→ What needs to be done
Everything from the first line of the data below through the line that contains "from mathutils.geometry import" should be written out exactly, please, and nothing more; the pictures stay out.

→ Data excerpt
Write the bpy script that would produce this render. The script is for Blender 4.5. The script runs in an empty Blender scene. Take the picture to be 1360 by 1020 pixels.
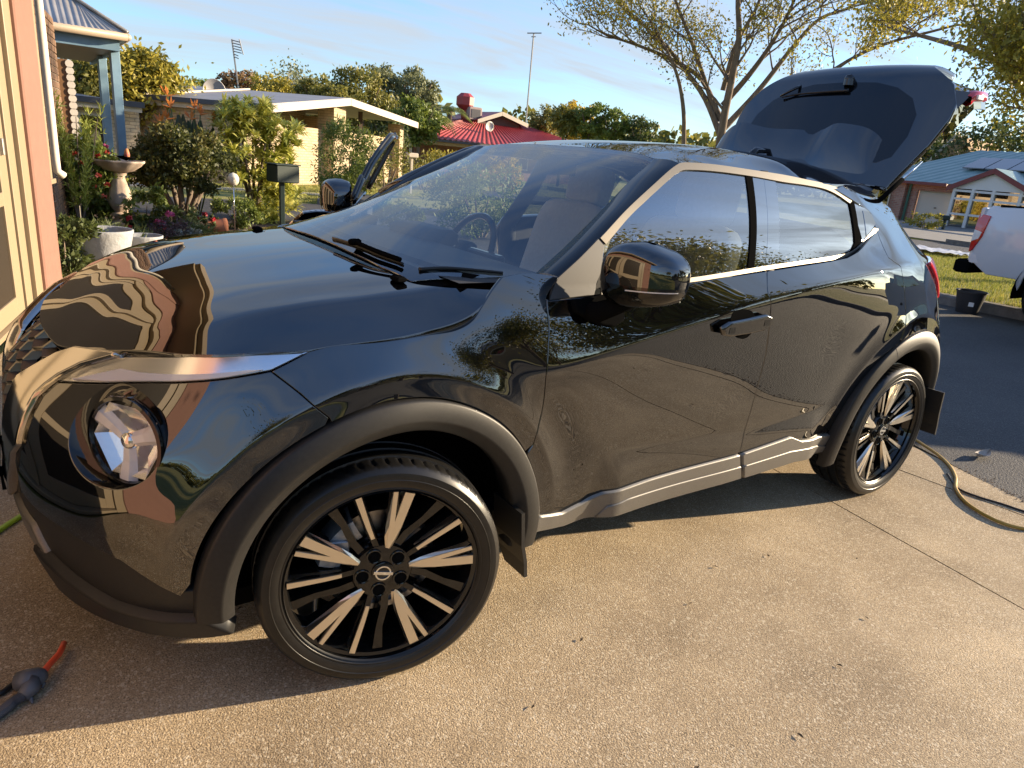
import bpy, math, random
import numpy as np
from mathutils import Vector, Matrix
from mathutils.geometry import delaunay_2d_cdt

# ------------------------------------------------------------------ camera, world, sun, exposure
SC = bpy.context.scene
COL = SC.collection
CAM_F, YAW, PITCH, ROLL = 924.08, 0.628593, 0.311763, 0.092028      # f in pixels of a 1360 wide frame
CAM_P = np.array([-0.667151, -2.334459, 1.40762])
_cy, _sy, _cp, _sp = math.cos(YAW), math.sin(YAW), math.cos(PITCH), math.sin(PITCH)
FWD = np.array([_sy*_cp, _cy*_cp, -_sp]); _r = np.array([_cy, -_sy, 0.]); _u = np.cross(_r, FWD)
RGT = math.cos(ROLL)*_r + math.sin(ROLL)*_u
UPV = -math.sin(ROLL)*_r + math.cos(ROLL)*_u
cd = bpy.data.cameras.new('camera'); cam = bpy.data.objects.new('camera', cd); COL.objects.link(cam)
cd.sensor_fit = 'HORIZONTAL'; cd.sensor_width = 36.0; cd.lens = CAM_F/1360*36.0
cd.clip_start = 0.05; cd.clip_end = 3000
cam.matrix_world = Matrix(((RGT[0], UPV[0], -FWD[0], CAM_P[0]), (RGT[1], UPV[1], -FWD[1], CAM_P[1]), (RGT[2], UPV[2], -FWD[2], CAM_P[2]), (0, 0, 0, 1)))
SC.camera = cam

SUN_DIR = np.array([0.93, -0.305, 0.0]); SUN_EL = math.radians(14.5)
SUN_DIR = SUN_DIR/np.linalg.norm(SUN_DIR)*math.cos(SUN_EL); SUN_DIR[2] = math.sin(SUN_EL)
W = bpy.data.worlds.new('World'); SC.world = W; W.use_nodes = True
nt = W.node_tree; nt.nodes.clear()
out = nt.nodes.new('ShaderNodeOutputWorld'); bg = nt.nodes.new('ShaderNodeBackground')
sky = nt.nodes.new('ShaderNodeTexSky'); sky.sky_type = 'NISHITA'; sky.sun_disc = False
sky.sun_elevation = SUN_EL; sky.sun_rotation = math.atan2(SUN_DIR[0], SUN_DIR[1])
sky.air_density = 1.0; sky.dust_density = 0.7; sky.ozone_density = 1.6
bg.inputs['Strength'].default_value = 0.085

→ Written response
Write the bpy script that would produce this render. The script is for Blender 4.5. The script runs in an empty Blender scene. Take the picture to be 1360 by 1020 pixels.
import bpy, math, random
import numpy as np
from mathutils import Vector, Matrix
from mathutils.geometry import delaunay_2d_cdt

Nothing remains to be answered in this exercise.